Ближе к озеру Бангвеулу, там, где плавает много рыбачьих лодок, посреди реки есть фарватер с чистой водой, так что можно идти на моторе. Но потом растения почти закрывают реку, и длинные стебли кувшинок, намотавшись на винт, делают его бесполезным. Лодка идет очень медленно, через каждые несколько минут приходится выключать мотор, останавливаться и очищать лопасти от путаницы стеблей-веревок. Майз предлагает отказаться от услуг техники и пользоваться более старым и надежным в этих местах способом — шестом.

Моросит дождь, пасмурно и в то же время довольно жарко. Воздух оранжерейный — вязкий, осязаемый.
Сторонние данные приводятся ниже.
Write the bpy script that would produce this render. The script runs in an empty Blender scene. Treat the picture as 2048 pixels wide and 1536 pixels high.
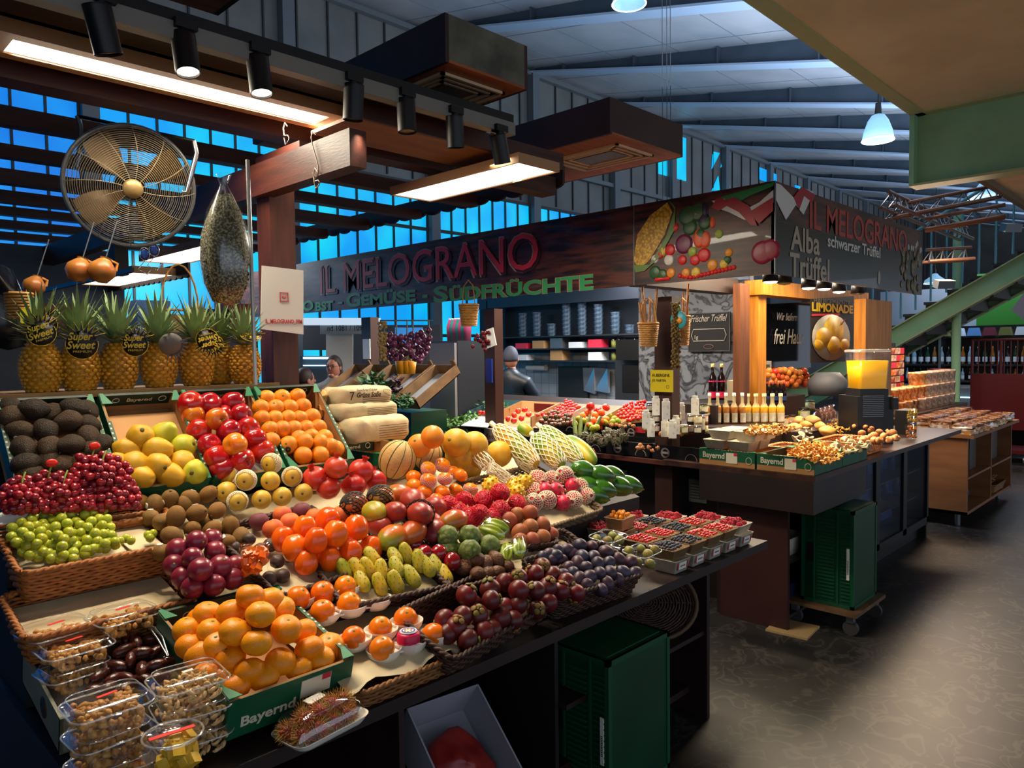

Растения лезут отовсюду, где есть хоть малейший клочок земли, селятся друг на друге. На берегу поваленные стволы гниющих деревьев лишь угадываются под махровыми подушками эпифитов. На редких живых деревьях, которые здесь называют «мазигиси», кое-где мелькают яркие орхидеи, прячущиеся среди бородатых лишайников.

Чем дальше мы едем, тем больше становится обработанных земель. Подсечно-огневая система в этом царстве воды и сочной зелени неприменима, да и не к чему, поскольку илистая, удобряемая ежегодными разливами земля очень плодородна. Земледелие носит здесь постоянный характер, каждый участок закреплен за определенным членом племени. Получить новый надел, как рассказывает Майз, почти невозможно, потому что на щедрые земли болот и богатые рыбой реки тянется много народу, а сухих мест мало. Землю распределяют старейшины. Каждый год, как только сойдет вода, намывающая новые и размывающая старые острова, старейшины соседних селений садятся в лодку и объезжают реки и болота: определяют границы влияния. В последнее время соседи все чаще выходят на совместные работы — главным образом роют осушительные каналы, что позволяет отобрать у болот новые площади. Человек, хотя бы год обрабатывающий участок, не может быть с него согнан.